1つはその情報の豊富さ故に登録作業が大変なことです。
安心葬儀では専用の管理画面から自身で情報を登録します。
成果報酬型の有料プランの場合、情報の掲載量が紹介する葬儀社の順番のアルゴリズムに組み込まれているため、より多くの情報を登録した方が得です。
日々の業務の中で
情報更新を続けるのはなかなか大変ですね。
2つ目は価格勝負になりがちで単価が下がる可能性があるという点です。
安心葬儀はコールセンターに問合わせた利用者に対して、最大3社の見積りを提示します。
相見積もりをしたら価格勝負になってしまうのは自明です。そのため単価をある程度下げないと受注しにくいというデメリットがあります。
運営会社:株式会社ディライト
葬儀の口コミも自社プラン型のポータルサイトの1つです。
関東圏で葬儀業界への人材派遣業を行う株式会社ディライトが運営しています。
いい葬儀や安心葬儀と異なる点は、オペレーターがいない点です。
どういうことかというと葬儀社各社にそれぞれ違う電話番号が発行され、その電話番号は各葬儀社に転送される番号となります。
そしてその番号は葬儀の口コミ内の各葬儀社のページに表示されます。
そのページを見た消費者が電話をかけると葬儀社に転送され直接葬儀社と話ができるという仕組みです。

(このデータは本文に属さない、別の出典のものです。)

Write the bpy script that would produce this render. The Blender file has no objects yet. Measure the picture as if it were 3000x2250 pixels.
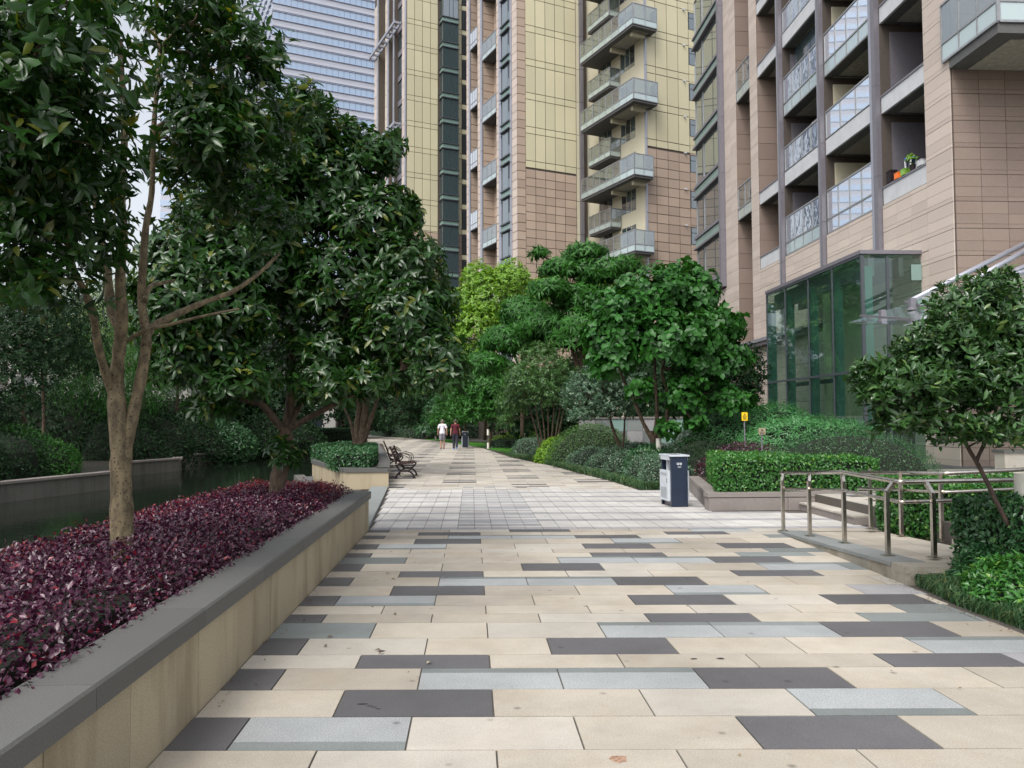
import bpy, math, random
import numpy as np
from mathutils import Vector, Matrix
R_ = math.radians
rng = np.random.default_rng(7)
random.seed(7)
S = bpy.context.scene
COL = S.collection

# ---------------------------------------------------------------- camera, world, sun, exposure
F, PITCH, ROLL, YAW, EYE = 2367.0, .0447, .0036, .050, 1.7
cam_d = bpy.data.cameras.new('camera'); cam = bpy.data.objects.new('camera', cam_d); COL.objects.link(cam)
cam_d.sensor_width = 36.0; cam_d.lens = 36.0 * F / 3000.0
cam_d.clip_start = .1; cam_d.clip_end = 4000
cr, sr, cp, sp = math.cos(ROLL), math.sin(ROLL), math.cos(PITCH), math.sin(PITCH)
M_ = np.array([[1, 0, 0], [0, sp, cp], [0, -cp, sp]]) @ np.array([[cr, -sr, 0], [sr, cr, 0], [0, 0, 1]])
cy_, sy_ = math.cos(YAW), math.sin(YAW)
M_ = np.array([[cy_, sy_, 0], [-sy_, cy_, 0], [0, 0, 1]]) @ M_
m4 = Matrix.Identity(4)
for i in range(3):
    m4[i][0] = M_[i, 0]; m4[i][1] = -M_[i, 1]; m4[i][2] = -M_[i, 2]
m4.translation = Vector((0, 0, EYE)); cam.matrix_world = m4
S.camera = cam

SUN_EL, SUN_AZ = R_(54), R_(-150)      # azimuth measured from +Y towards +X
w = bpy.data.worlds.new('World'); S.world = w; w.use_nodes = True
nt = w.node_tree; nt.nodes.clear()
sky = nt.nodes.new('ShaderNodeTexSky'); sky.sky_type = 'NISHITA'; sky.sun_disc = False
sky.sun_elevation = SUN_EL; sky.sun_rotation = SUN_AZ
sky.air_density = 1.0; sky.dust_density = 5.0; sky.ozone_density = 1.0; sky.altitude = 0
hs = nt.nodes.new('ShaderNodeHueSaturation'); hs.inputs['Saturation'].default_value = .3
bg = nt.nodes.new('ShaderNodeBackground'); bg.inputs['Strength'].default_value = .15
wo = nt.nodes.new('ShaderNodeOutputWorld')
nt.links.new(sky.outputs[0], hs.inputs['Color']); nt.links.new(hs.outputs[0], bg.inputs[0]); nt.links.new(bg.outputs[0], wo.inputs[0])
sd = bpy.data.lights.new('sun', 'SUN'); sd.energy = .5; sd.angle = R_(16); sd.color = (1, .97, .93)
sun = bpy.data.objects.new('sun', sd); COL.objects.link(sun)
sdir = Vector((math.sin(SUN_AZ) * math.cos(SUN_EL), math.cos(SUN_AZ) * math.cos(SUN_EL), math.sin(SUN_EL)))
sun.rotation_euler = (-sdir).to_track_quat('-Z', 'Y').to_euler()
S.view_settings.view_transform = 'Standard'; S.view_settings.look = 'None'
S.view_settings.exposure = .90; S.view_settings.gamma = 1.0; S.view_settings.use_curve_mapping = False
S.render.engine = 'CYCLES'
S.cycles.max_bounces = 8; S.cycles.transparent_max_bounces = 12; S.cycles.diffuse_bounces = 3
S.cycles.glossy_bounces = 3; S.cycles.transmission_bounces = 4
S.cycles.use_denoising = True
S.cycles.sample_clamp_indirect = 6

# ---------------------------------------------------------------- survey helper: sight line through a photo pixel met with a plane
def ray(x, y): return M_ @ np.array([x - 1500.0, y - 1125.0, F])
def PY(x, y, Y):
    d = ray(x, y); return np.array([0, 0, EYE]) + d * (Y / d[1])
def G(x, y, z=0.0):
    d = ray(x, y); return np.array([0, 0, EYE]) + d * ((z - EYE) / d[2])
def proj_size(p, s):
    c = M_.T @ (np.asarray(p, float) - np.array([0, 0, EYE]))
    if c[2] < .3: return 0
    x, y = 1500 + c[0] / c[2] * F, 1125 + c[1] / c[2] * F
    if x < -200 or x > 3200 or y < -200 or y > 2450: return 0
    return s / c[2] * F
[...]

現状ポータルサイトの中で、オペレーターがいないのは葬儀の口コミのみです。
葬儀社は通常通り消費者から電話が来た時のように対応します。
そして葬儀を受注した時には
葬儀の口コミに連絡し、紹介手数料が発生します。
葬儀の口コミと提携するメリットは大きく2つです。1つは広告費をかけずとも上位表示される可能性があることです。
葬儀の口コミ内には広告枠は一切設けられていません。
上位表示されるアルゴリズムは情報量や口コミ評価順。
広告費をかけなくても口コミを多く集められれば上位表示することが出来ます。
「そんな簡単に集められない」という場合も大丈夫。葬儀の口コミではお客様からもらったアンケートやお礼の手紙も「お客様の声」として掲載可能です。

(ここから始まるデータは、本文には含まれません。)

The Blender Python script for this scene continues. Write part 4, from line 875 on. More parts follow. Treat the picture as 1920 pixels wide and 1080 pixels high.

2つめはオペレーターがいない点です。直接利用者からの電話がつながるため、他サイトのように他社に流される心配はありません。技術上それは不可能だからです。
また直接利用者の
状況や要望をヒアリングでき、提案できることから受注率が高くなります。受注率は50%前後と他サイトに比べ高水準です。

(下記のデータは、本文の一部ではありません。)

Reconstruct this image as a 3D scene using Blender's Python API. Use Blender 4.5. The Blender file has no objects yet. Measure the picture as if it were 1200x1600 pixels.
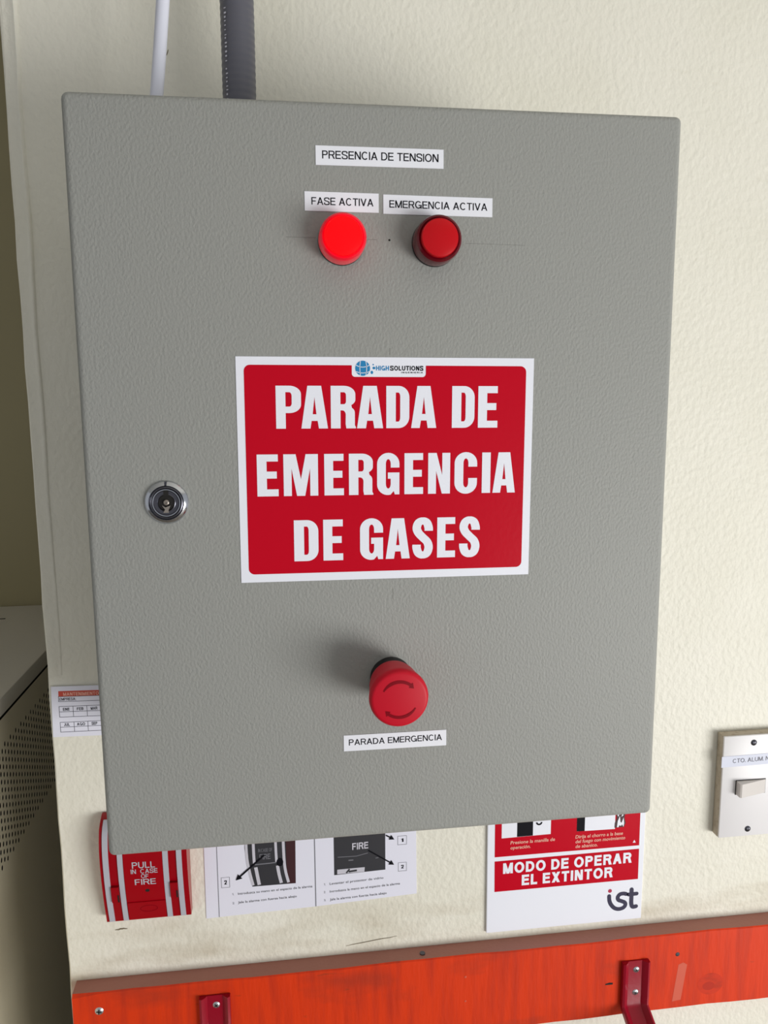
import bpy, bmesh, math, random
from mathutils import Matrix, Vector
random.seed(7)
PI = math.pi
scene = bpy.context.scene
COL = scene.collection

# ------------------------------------------------------------------ camera
cam_d = bpy.data.cameras.new('camera')
cam_d.sensor_width = 36.0
cam_d.lens = 1205.0 / 1600.0 * 36.0
cam_d.clip_start = 0.02
cam = bpy.data.objects.new('camera', cam_d)
COL.objects.link(cam)
RT = Vector((0.99144585, -0.13030914, -0.00739280))
DN = Vector((-0.02607198, -0.14222991, -0.98949022))
FW = Vector((0.12788814, 0.98121872, -0.14441067))
CAMP = Vector((-0.0718, -0.5218, 0.0650))
cam.matrix_world = Matrix(((RT.x, -DN.x, -FW.x, CAMP.x), (RT.y, -DN.y, -FW.y, CAMP.y),
                           (RT.z, -DN.z, -FW.z, CAMP.z), (0, 0, 0, 1)))
scene.camera = cam

# ------------------------------------------------------------------ light
world = bpy.data.worlds.new('world'); scene.world = world
world.use_nodes = True
bg = world.node_tree.nodes['Background']
bg.inputs['Color'].default_value = (0.93, 0.96, 1.0, 1)
bg.inputs['Strength'].default_value = 0.43

def area_light(name, loc, target, sx, sy, power, color):
    l = bpy.data.lights.new(name, 'AREA'); l.shape = 'RECTANGLE'; l.size = sx; l.size_y = sy
    l.energy = power; l.color = color
    o = bpy.data.objects.new(name, l); COL.objects.link(o)
    o.location = loc
    o.rotation_euler = (Vector(target) - Vector(loc)).to_track_quat('-Z', 'Y').to_euler()
    return o
# daylight through the glazed doors to the right of the viewer
area_light('window_daylight', (1.85, -1.85, -0.88), (0, 0.1, -0.05), 1.7, 0.9, 58, (1.0, 0.99, 0.965))

vs = scene.view_settings
vs.view_transform = 'Standard'; vs.look = 'None'; vs.exposure = 0.0; vs.gamma = 1.0
vs.use_curve_mapping = False

# ------------------------------------------------------------------ materials
def srgb(r, g, b):
    f = lambda c: (c / 255) / 12.92 if c / 255 <= 0.04045 else ((c / 255 + 0.055) / 1.055) ** 2.4
    return (f(r), f(g), f(b), 1)

def mat(name, col, rough=0.5, metal=0.0, bump=None, vary=None, spec=None, coat=0.0, emit=None, ior=None):
    """bump = (scale, strength, distance, stretch xyz); vary = (scale, colour2, low, high, stretch xyz)"""
    m = bpy.data.materials.new(name); m.use_nodes = True
    nt = m.node_tree; b = nt.nodes['Principled BSDF']
    b.inputs['Base Color'].default_value = col
    b.inputs['Roughness'].default_value = rough
    b.inputs['Metallic'].default_value = metal
    if spec is not None: b.inputs['Specular IOR Level'].default_value = spec
    if coat: b.inputs['Coat Weight'].default_value = coat; b.inputs['Coat Roughness'].default_value = 0.08
    if emit:
        b.inputs['Emission Color'].default_value = emit[0]; b.inputs['Emission Strength'].default_value = emit[1]
    def coords(st):
        g = nt.nodes.new('ShaderNodeNewGeometry')
        mp = nt.nodes.new('ShaderNodeMapping'); mp.inputs['Scale'].default_value = st
        nt.links.new(g.outputs['Position'], mp.inputs['Vector']); return mp.outputs['Vector']
    if bump:
        n = nt.nodes.new('ShaderNodeTexNoise'); n.inputs['Scale'].default_value = bump[0]
        n.inputs['Detail'].default_value = 2.0; n.inputs['Roughness'].default_value = 0.45
        nt.links.new(coords(bump[3] if len(bump) > 3 else (1, 1, 1)), n.inputs['Vector'])
        bp = nt.nodes.new('ShaderNodeBump'); bp.inputs['Strength'].default_value = bump[1]
        bp.inputs['Distance'].default_value = bump[2]
        nt.links.new(n.outputs['Fac'], bp.inputs['Height']); nt.links.new(bp.outputs['Normal'], b.inputs['Normal'])
    if vary:
        prev = None
        for v in (vary if isinstance(vary, list) else [vary]):
            n = nt.nodes.new('ShaderNodeTexNoise'); n.inputs['Scale'].default_value = v[0]
            n.inputs['Detail'].default_value = 4.0
            nt.links.new(coords(v[4] if len(v) > 4 else (1, 1, 1)), n.inputs['Vector'])
            r = nt.nodes.new('ShaderNodeMapRange'); r.inputs['From Min'].default_value = v[2]; r.inputs['From Max'].default_value = v[3]
            nt.links.new(n.outputs['Fac'], r.inputs['Value'])
            mx = nt.nodes.new('ShaderNodeMix'); mx.data_type = 'RGBA'
            mx.inputs['B'].default_value = v[1]
            if prev is None: mx.inputs['A'].default_value = col
            else: nt.links.new(prev, mx.inputs['A'])
            nt.links.new(r.outputs['Result'], mx.inputs['Factor'])
            prev = mx.outputs['Result']
        nt.links.new(prev, b.inputs['Base Color'])
    return m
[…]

葬儀の口コミと提携するデメリットは、他のサイトと同様にもともと自社を知っていた人も葬儀の口コミを見て連絡をする可能性があるという点です。
特に葬儀の口コミは、葬儀社と利用者の電話が直接つながるため、サイト経由で連絡したことに利用者自身も気づかない可能性があります。
もしリピーターや会員など事前に
利用者との折衝があれば、手数料は発生しないそうですがそうでない場合には手数料が発生します。
他社に流される心配がないだけいいですが、納得できない部分もあるかもしれません。